* **WORK REQUIRED**: Reproduce, word for word, every line from the first one down to the line containing "rad = math.radians", and nothing else.
++++++++
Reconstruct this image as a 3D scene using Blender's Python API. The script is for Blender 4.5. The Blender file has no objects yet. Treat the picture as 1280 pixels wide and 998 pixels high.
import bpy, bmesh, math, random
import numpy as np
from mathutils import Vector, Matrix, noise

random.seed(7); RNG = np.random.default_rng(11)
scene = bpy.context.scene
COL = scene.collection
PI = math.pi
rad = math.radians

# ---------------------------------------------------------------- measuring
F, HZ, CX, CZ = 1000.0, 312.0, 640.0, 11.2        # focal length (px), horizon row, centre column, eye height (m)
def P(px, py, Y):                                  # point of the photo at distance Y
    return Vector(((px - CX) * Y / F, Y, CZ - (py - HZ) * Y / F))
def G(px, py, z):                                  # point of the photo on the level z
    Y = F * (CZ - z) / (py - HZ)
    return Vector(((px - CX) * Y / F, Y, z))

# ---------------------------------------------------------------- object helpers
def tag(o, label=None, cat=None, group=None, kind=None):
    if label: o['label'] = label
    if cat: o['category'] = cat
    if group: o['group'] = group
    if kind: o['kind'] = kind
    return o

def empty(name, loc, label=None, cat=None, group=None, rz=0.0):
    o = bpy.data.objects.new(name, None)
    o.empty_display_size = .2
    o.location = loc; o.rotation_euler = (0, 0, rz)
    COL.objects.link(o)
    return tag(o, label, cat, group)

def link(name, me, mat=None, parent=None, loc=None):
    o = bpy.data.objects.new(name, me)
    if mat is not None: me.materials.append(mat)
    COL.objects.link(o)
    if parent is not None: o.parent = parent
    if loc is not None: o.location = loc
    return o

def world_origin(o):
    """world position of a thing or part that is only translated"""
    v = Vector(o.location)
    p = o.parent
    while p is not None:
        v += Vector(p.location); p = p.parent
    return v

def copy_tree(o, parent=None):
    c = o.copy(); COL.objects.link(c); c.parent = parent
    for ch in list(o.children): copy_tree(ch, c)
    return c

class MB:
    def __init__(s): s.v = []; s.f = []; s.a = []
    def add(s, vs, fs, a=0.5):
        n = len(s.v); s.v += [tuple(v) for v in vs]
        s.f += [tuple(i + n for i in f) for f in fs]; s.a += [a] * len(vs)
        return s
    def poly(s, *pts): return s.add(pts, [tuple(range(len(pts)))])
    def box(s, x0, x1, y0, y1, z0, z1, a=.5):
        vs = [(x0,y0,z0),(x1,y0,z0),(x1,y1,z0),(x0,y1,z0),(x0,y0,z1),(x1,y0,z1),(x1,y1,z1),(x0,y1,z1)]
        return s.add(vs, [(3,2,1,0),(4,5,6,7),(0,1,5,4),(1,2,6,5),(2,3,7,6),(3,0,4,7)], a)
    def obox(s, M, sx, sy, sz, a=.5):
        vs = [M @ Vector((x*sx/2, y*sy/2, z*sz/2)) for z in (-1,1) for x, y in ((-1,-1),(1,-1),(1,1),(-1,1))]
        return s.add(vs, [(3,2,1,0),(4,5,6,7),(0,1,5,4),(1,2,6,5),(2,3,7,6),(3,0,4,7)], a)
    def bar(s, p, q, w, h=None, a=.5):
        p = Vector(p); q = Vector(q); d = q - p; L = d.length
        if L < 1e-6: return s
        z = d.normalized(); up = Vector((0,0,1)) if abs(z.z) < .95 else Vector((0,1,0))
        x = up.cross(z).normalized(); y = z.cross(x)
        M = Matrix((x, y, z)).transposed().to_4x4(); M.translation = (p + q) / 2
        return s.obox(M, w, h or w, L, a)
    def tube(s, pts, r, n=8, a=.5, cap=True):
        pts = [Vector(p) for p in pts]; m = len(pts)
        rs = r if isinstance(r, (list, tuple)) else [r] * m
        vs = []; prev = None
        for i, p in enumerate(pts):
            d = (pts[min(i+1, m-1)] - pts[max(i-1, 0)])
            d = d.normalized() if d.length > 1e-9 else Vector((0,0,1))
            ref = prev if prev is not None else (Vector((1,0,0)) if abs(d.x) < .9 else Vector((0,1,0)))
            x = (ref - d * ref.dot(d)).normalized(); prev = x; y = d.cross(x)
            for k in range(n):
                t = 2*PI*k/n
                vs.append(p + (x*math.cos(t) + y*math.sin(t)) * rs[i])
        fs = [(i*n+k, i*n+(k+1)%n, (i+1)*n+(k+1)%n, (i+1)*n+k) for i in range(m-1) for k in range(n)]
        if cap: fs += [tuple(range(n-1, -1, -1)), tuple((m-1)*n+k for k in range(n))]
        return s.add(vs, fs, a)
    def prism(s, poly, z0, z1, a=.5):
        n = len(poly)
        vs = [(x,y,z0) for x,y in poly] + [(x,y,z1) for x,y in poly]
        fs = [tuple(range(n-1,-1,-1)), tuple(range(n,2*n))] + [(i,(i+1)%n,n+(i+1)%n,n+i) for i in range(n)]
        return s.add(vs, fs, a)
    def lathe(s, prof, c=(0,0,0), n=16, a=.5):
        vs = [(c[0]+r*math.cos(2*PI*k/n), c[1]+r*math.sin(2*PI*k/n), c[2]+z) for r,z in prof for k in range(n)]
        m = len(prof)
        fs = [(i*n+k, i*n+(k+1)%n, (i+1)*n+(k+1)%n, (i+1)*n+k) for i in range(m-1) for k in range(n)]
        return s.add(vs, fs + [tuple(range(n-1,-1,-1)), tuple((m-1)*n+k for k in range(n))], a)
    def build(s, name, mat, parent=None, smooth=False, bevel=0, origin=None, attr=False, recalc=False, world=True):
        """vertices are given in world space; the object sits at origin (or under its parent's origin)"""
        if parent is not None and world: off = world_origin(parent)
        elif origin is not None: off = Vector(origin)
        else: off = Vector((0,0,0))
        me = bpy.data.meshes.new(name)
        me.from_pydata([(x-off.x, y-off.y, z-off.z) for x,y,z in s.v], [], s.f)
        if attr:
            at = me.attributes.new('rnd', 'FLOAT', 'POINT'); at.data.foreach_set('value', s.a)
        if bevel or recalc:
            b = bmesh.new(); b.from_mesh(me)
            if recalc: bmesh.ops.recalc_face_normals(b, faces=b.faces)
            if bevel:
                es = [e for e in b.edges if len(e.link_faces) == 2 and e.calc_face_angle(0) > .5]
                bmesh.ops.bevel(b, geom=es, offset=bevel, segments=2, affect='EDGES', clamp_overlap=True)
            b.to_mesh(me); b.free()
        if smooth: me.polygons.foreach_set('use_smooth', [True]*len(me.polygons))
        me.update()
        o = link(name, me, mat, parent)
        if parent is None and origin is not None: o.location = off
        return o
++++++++
* **EXERCISE SOLUTION**:
Reconstruct this image as a 3D scene using Blender's Python API. The script is for Blender 4.5. The Blender file has no objects yet. Treat the picture as 1280 pixels wide and 998 pixels high.
import bpy, bmesh, math, random
import numpy as np
from mathutils import Vector, Matrix, noise

random.seed(7); RNG = np.random.default_rng(11)
scene = bpy.context.scene
COL = scene.collection
PI = math.pi
rad = math.radians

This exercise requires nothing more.